Myths, in Levi-Strauss’s view, seem much like what I.A. Richards called attitudes or belief feelings, paradigms of mental structure which give  ‘order’ to everyday life. Its not so much a belief in the gods themselves as representations of fate, but the peculiarly functional ways the gods and men interact that forms the system of thinking and feeling we call myth, which is analogous to a literary genre.

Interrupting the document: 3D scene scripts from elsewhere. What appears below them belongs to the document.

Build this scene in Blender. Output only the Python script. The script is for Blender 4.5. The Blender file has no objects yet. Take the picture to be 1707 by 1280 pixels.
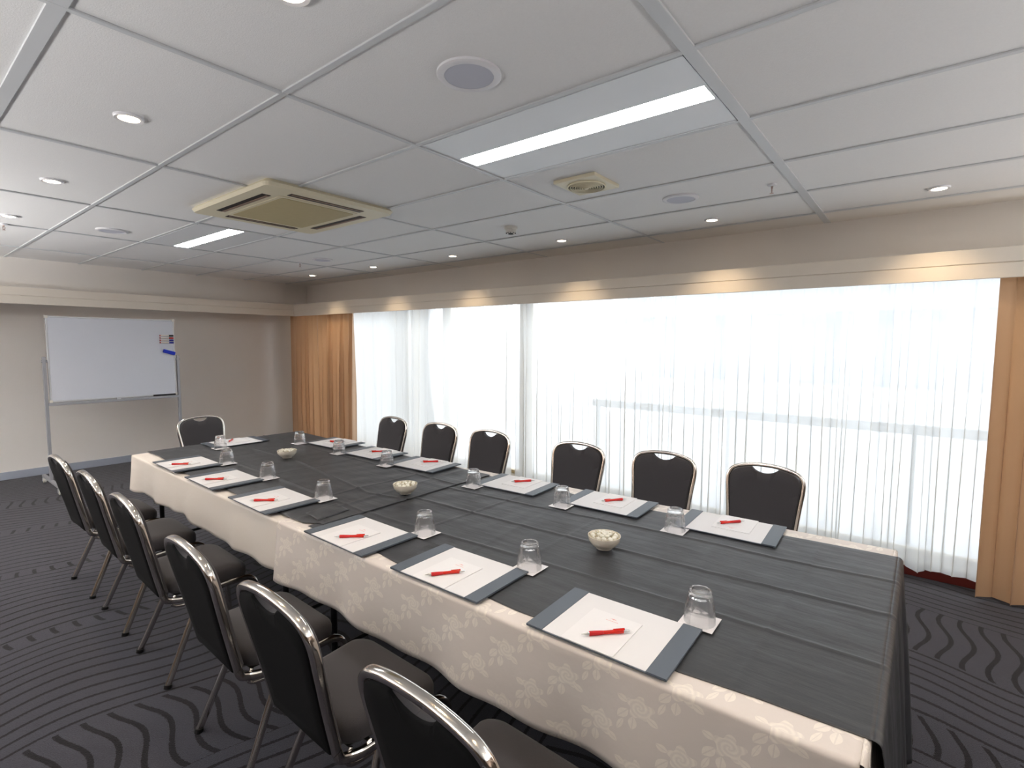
import bpy, bmesh, math, random
from mathutils import Vector, Matrix
random.seed(7)
PI = math.pi
SC = bpy.context.scene
COL = SC.collection
CH = 2.375          # ceiling height

# ------------------------------------------------------------------ camera
def setup_camera():
    yaw, pitch, roll = .8969, -.0786, .0052
    f = Vector((math.sin(yaw)*math.cos(pitch), math.cos(yaw)*math.cos(pitch), math.sin(pitch)))
    r = Vector((math.cos(yaw), -math.sin(yaw), 0))
    u = r.cross(f)
    r2 = r*math.cos(roll) + u*math.sin(roll)
    u2 = -r*math.sin(roll) + u*math.cos(roll)
    cam = bpy.data.cameras.new('camera')
    o = bpy.data.objects.new('camera', cam)
    COL.objects.link(o)
    m = Matrix(((r2.x, u2.x, -f.x, -.9615), (r2.y, u2.y, -f.y, -.5904), (r2.z, u2.z, -f.z, CH-.8572), (0, 0, 0, 1)))
    o.matrix_world = m
    cam.sensor_fit = 'HORIZONTAL'
    cam.sensor_width = 36
    cam.lens = 861.96/1707*36
    cam.clip_start = .02
    cam.clip_end = 300
    SC.camera = o
setup_camera()

# ------------------------------------------------------------------ materials
def nmat(name):
    m = bpy.data.materials.new(name)
    m.use_nodes = True
    nt = m.node_tree
    for n in list(nt.nodes):
        nt.nodes.remove(n)
    out = nt.nodes.new('ShaderNodeOutputMaterial')
    return m, nt, out
def node(nt, t, **kw):
    n = nt.nodes.new(t)
    for k, v in kw.items():
        if k.startswith('i_'):
            key = k[2:]
            key = int(key) if key.isdigit() else key.replace('_', ' ')
            n.inputs[key].default_value = v
        else:
            setattr(n, k, v)
    return n
def srgb(r, g, b):
    def c(x):
        x /= 255.
        return x/12.92 if x <= .04045 else ((x+.055)/1.055)**2.4
    return (c(r), c(g), c(b), 1)
def pbr(name, col, rough=.5, metal=0, spec=.5, noise=0, nscale=60, bump=0, bscale=200, coat=0, sheen=0, trans=0, ior=1.45, emis=None, estr=0):
    m, nt, out = nmat(name)
    p = node(nt, 'ShaderNodeBsdfPrincipled')
    p.inputs['Base Color'].default_value = col
    p.inputs['Roughness'].default_value = rough
    p.inputs['Metallic'].default_value = metal
    p.inputs['Specular IOR Level'].default_value = spec
    p.inputs['Coat Weight'].default_value = coat
    p.inputs['Sheen Weight'].default_value = sheen
    p.inputs['Transmission Weight'].default_value = trans
    p.inputs['IOR'].default_value = ior
    if emis:
        p.inputs['Emission Color'].default_value = emis
        p.inputs['Emission Strength'].default_value = estr
    tc = node(nt, 'ShaderNodeTexCoord')
    if noise:
        n = node(nt, 'ShaderNodeTexNoise', i_Scale=nscale, i_Detail=4.)
        nt.links.new(tc.outputs['Object'], n.inputs['Vector'])
        mx = node(nt, 'ShaderNodeMix', data_type='RGBA', blend_type='MULTIPLY')
        mx.inputs[0].default_value = 1
        mx.inputs[6].default_value = col
        mr = node(nt, 'ShaderNodeMapRange', i_3=1-noise, i_4=1+noise)
        nt.links.new(n.outputs['Fac'], mr.inputs[0])
        nt.links.new(mr.outputs[0], mx.inputs[7])
        nt.links.new(mx.outputs[2], p.inputs['Base Color'])
    if bump:
        n = node(nt, 'ShaderNodeTexNoise', i_Scale=bscale, i_Detail=3.)
        nt.links.new(tc.outputs['Object'], n.inputs['Vector'])
        b = node(nt, 'ShaderNodeBump', i_Strength=bump, i_Distance=.002)
        nt.links.new(n.outputs['Fac'], b.inputs['Height'])
        nt.links.new(b.outputs[0], p.inputs['Normal'])
    nt.links.new(p.outputs[0], out.inputs[0])
    return m
M = {}
M['tile'] = pbr('ceiling_tile', srgb(234, 234, 234), .9, noise=.03, nscale=140, bump=.5, bscale=260)
M['tee'] = pbr('tee_white', srgb(206, 209, 212), .45)
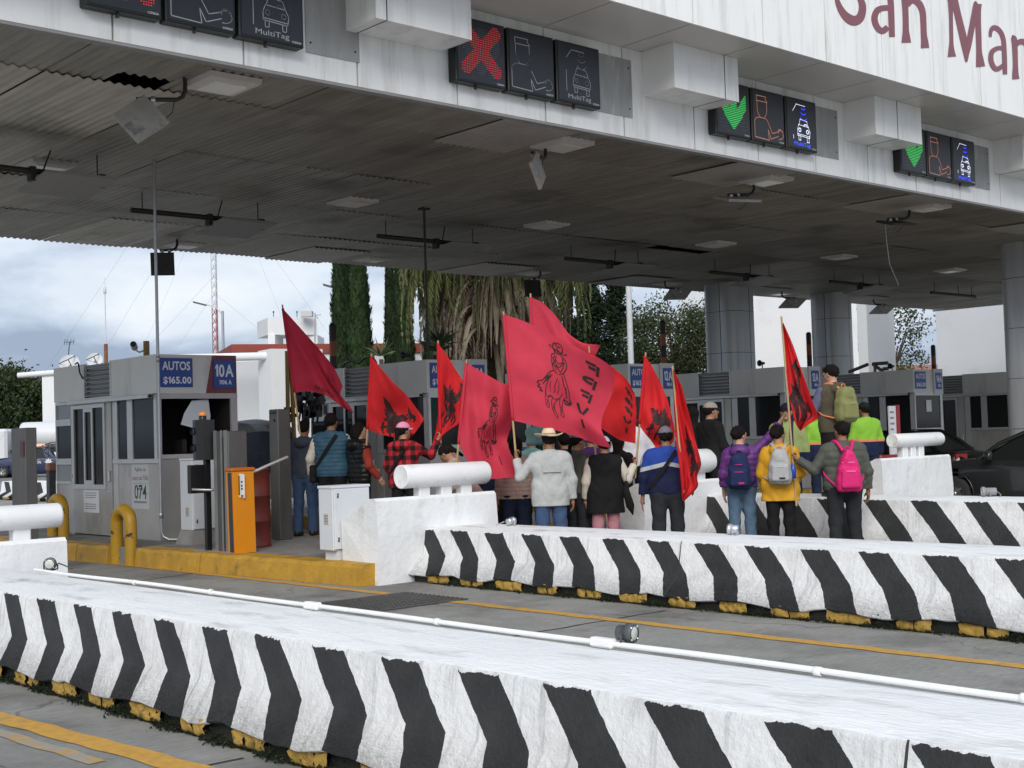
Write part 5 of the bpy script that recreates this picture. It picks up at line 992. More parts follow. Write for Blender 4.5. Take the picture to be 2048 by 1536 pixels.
m_.build('lamp', galv, o)
for s, x in ((-1, xa+.12), (1, xb_-.12)): wheel(o, x, 22.6, .33, .2, s)
o = thing('machine_stack', 'black perforated machine part on the trailer behind the steel post', 'machine', (12.9, 21.6, 2.08)); q = pd(612, 815, 24.5); m_ = MB()
rr = random.Random(5)
for k in range(46):
    p = q+np.array([rr.uniform(-.28, .28), rr.uniform(-.3, .3), rr.uniform(-.26, .26)]); a = rr.uniform(0, 3.1); m_.obox(p, (math.cos(a), math.sin(a), 0), (-math.sin(a), math.cos(a), 0), (0, 0, 1), rr.uniform(.02, .10), rr.uniform(.02, .06), rr.uniform(.02, .09))
for k in range(5): m_.tube([q+np.array([-.3+.1*k, -.2, -.3]), q+np.array([-.25+.1*k, -.25, .1]), q+np.array([-.1+.1*k, -.15, .3])], .02, 6)
m_.build('housing', blkp, o)
# ================================================================== background buildings
wall_w = mat('white_rendered_wall', (0.72, 0.73, 0.74), 0.8, var=0.04, scale=0.5, dirt=(0.55, 0.55, 0.54), dscale=0.6, dlo=0.55, dhi=0.85); redb = mat('brick_red_parapet', (0.27, 0.055, 0.035), 0.75, var=0.12, scale=2); wall_g = mat('grey_and_shaded_wall', (0.50, 0.51, 0.52), 0.8, var=0.04, scale=0.6)
RT = CM[0]*[1, 1, 0]; RT = RT/np.linalg.norm(RT); FW = np.array([-RT[1], RT[0], 0])      # picture right / away on the ground
def slab(m_, a, b, z0, z1, depth, mi=0):      # wall from a to b with depth away from the road
    a = np.array([a[0], a[1]]); b = np.array([b[0], b[1]]); d = (b-a)/np.linalg.norm(b-a); n = np.array([-d[1], d[0]])*depth
    m_.prism([tuple(a), tuple(b), tuple(b+n), tuple(a+n)], z0, z1, mi)
A0, A1 = pd(470, 690, 50), pd(1200, 680, 55); o = thing('white_building', 'low white building with a brick red parapet band behind the flags', 'building', (A0[0], A0[1], 0))
zt = pd(560, 688, 50.5)[2]; m_ = MB(); slab(m_, A0, A1, 0, zt-.36, 9); m_.build('wall', wall_w, o); m_ = MB(); slab(m_, A0-RT*.1-FW*.12, A1-FW*.12, zt-.36, zt, 9.3); m_.build('parapet', redb, o)
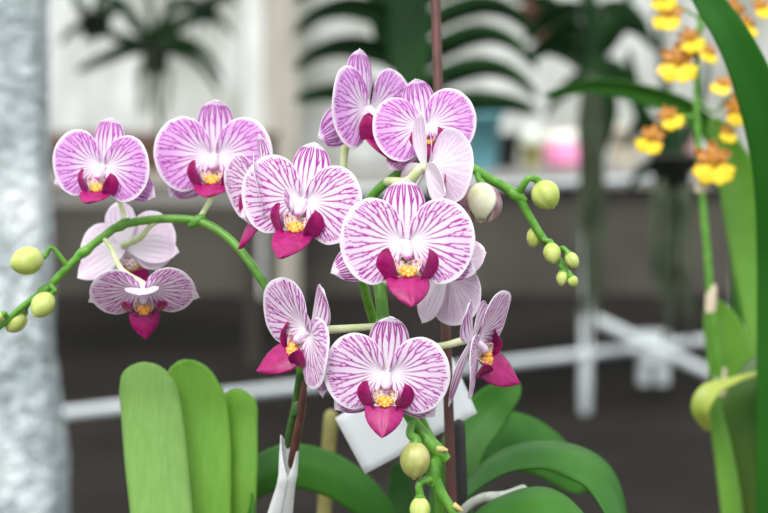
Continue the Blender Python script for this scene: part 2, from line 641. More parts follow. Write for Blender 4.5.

That is,for example, the characters and situations in a ‘mystery’ novels come in great variety but those novels have similar systems of expression by comparison to  romance, science fiction or urban fantasy  novels.

In contemporary politic, for example, ‘myths’ or paradigmatic mental structures ( attitudes and belief-feelings) about the function of the Presidency largely determine our response to the actions (speech or otherwise) of a particular president almost independent of what that president or any president can actually do like ‘mend the economy’ or ‘guarantee international order’, and other unyielding abstract matters

“Prevalent attempts to explain alleged differences between the so-called primitive mind and scientific thought have resorted to qualitative differences between the working processes of the mind in both cases, while assuming that the entities which they were studying remained very much the same [that is, either  primitive or scientific]. If our interpretation is correct, we are led forward to a completely different view – namely, that the kind of logic in mythical thought is as rigorous as that of modern science, and that the difference lies, not in the quality of the intellectual process, but in the nature of the things to which it is applied.  This is well in agreement with the situation known to prevail in the field of technology [ and affirms Marx’s view that the ‘means of production’ drive social reproduction.] We may be able to show that the same logical processes operate in myth as in science, and that man has always been thinking equally well; the improvement lies, not in the alleged progress of man’s mind, but in the discovery of new areas to which it may apply its unchanged or unchanging powers.”

In The Structuralist Activity Roland Barthes first identifies ‘structuralism’ more or less phenomenologically: “It is probably the serious recourse to the nomenclature  of signification which we must ultimately take as structuralisms spoken sign: watch who uses signifier and signified, synchronic and diachronic, and you will know where the structuralist vision is constituted.”

For Barthes ‘structure’ represents a distinctive experience which ought to be placed under the common sign of what we might call structural man, defined not by his ideas or his languages, but by his imagination – in other words, by the way in which he mentally experiences structure: an activity, a controlled succession of a certain [or perhaps uncertain] number of mental operations which create ‘a simulacrum of the object’, an interested simulacrum, which makes something appear which would otherwise be invisible. It is an ‘intellectualization’ of the object, a response to the resistance which nature offers to his mind  which constitutes man himself- his history, his situation, his freedom. . . “Structure ‘ is the work of art that man wrests from chance.